Having only recently added the part to his repertoire, Beczała was eager to take up the mantle. “I had been wanting to sing this role for many years. The emotions are very high, but Giordano’s music is also very elegant. And he’s constructed the role in a way that really allows me to create a credible character from beginning to end,” he says. “It’s not just a string of moments for the tenor to score points with high notes. Of course, there are the famous arias, but there are also big scenes with the other characters and the chorus, so it really gives me the chance to show off many different colors in my voice."

Sharing the stage with Beczała is one of his longtime collaborators, Sonya Yoncheva, who was hailed for her “elegance and pathos” (Observer) in the company’s recent production of Giordano’s Fedora. Celebrated for her leave-it-all-onstage dynamism, the Bulgarian soprano can’t wait to sink her teeth into Maddalena’s rich dramatic journey. “She truly transforms over the course of the opera. At the beginning, she’s a bit naïve, but the Revolution forces her to grow up quickly,” Yoncheva explains. “I’m so attracted to this evolution, the way she finds strength through loss and pain.
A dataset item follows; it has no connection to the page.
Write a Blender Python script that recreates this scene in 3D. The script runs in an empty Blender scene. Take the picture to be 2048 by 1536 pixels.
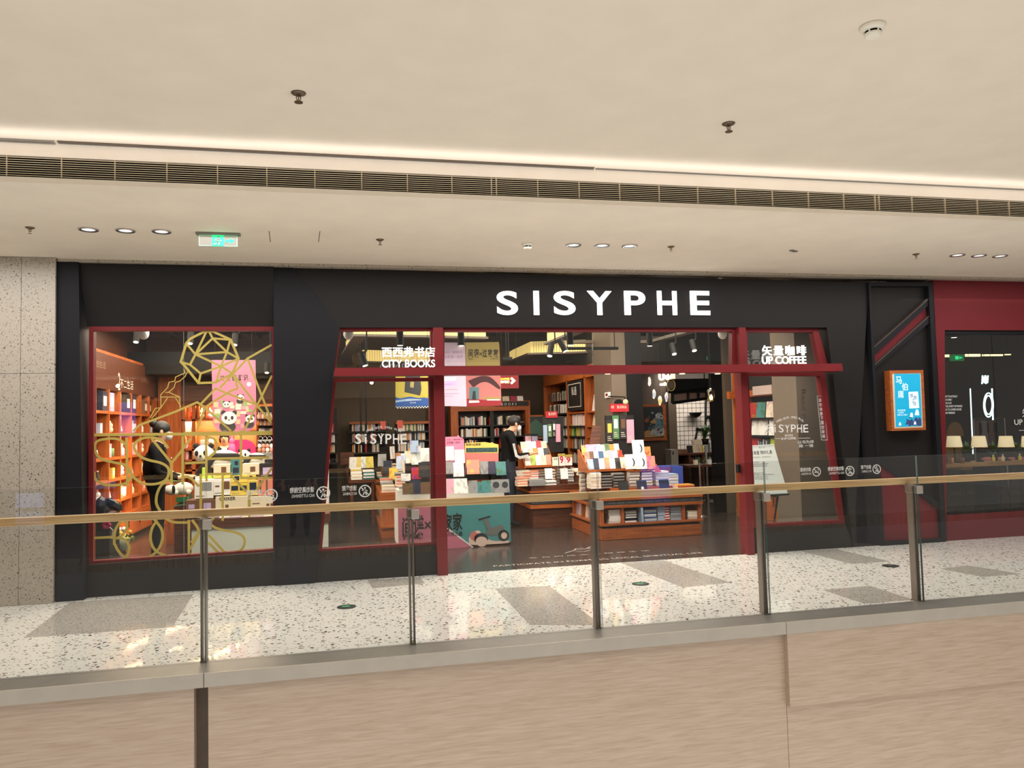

She’s not just a victim. She becomes an active, passionate woman who chooses love, even in the face of death.”

“Giordano writes with an incredible sense of drama, and one of the challenges with his music is being expressive without losing the elegance of the line,” Yoncheva says. For Beczała, the vocal fireworks begin right away, as the tenor is required to sing the perilous “Un dì, all’azzurro spazio”—in which Chénier improvises a poem decrying the hypocrisies of his time—within moments of taking the stage. Where some may shrink from the challenge, Beczała relishes the chance to start the performance with a bang: “I love roles where I have an aria right at the beginning. It gives me the opportunity to establish my character right away. You know from the first lines that Chénier is a poet because he never uses straight lines. Giordano’s genius is how well he writes music to match this very complicated, very intelligent text.”

Yoncheva must wait until the third act for Maddalena’s great solo, “La mamma morta”—what the soprano calls “a confession of pain and rebirth through love”—but she particularly enjoys the opera’s duets, especially singing alongside a familiar face. “Piotr has been my stage partner since the earliest years of my career, so there is always a special connection when we sing together,” she says. “We know each other and each other’s voices, and that allows us to let go on stage and really live the characters in the moment.”

Beczała concurs, adding, “One of the keys to giving a good performance is feeling that you’re not alone on stage. It’s like waves in the ocean: If they clash, everything just ends up flat, but if they are in sync, they amplify each other’s vibrations and make an even bigger wave. That’s how it is with Sonya. We find something new in every performance and really bring out the best in each other."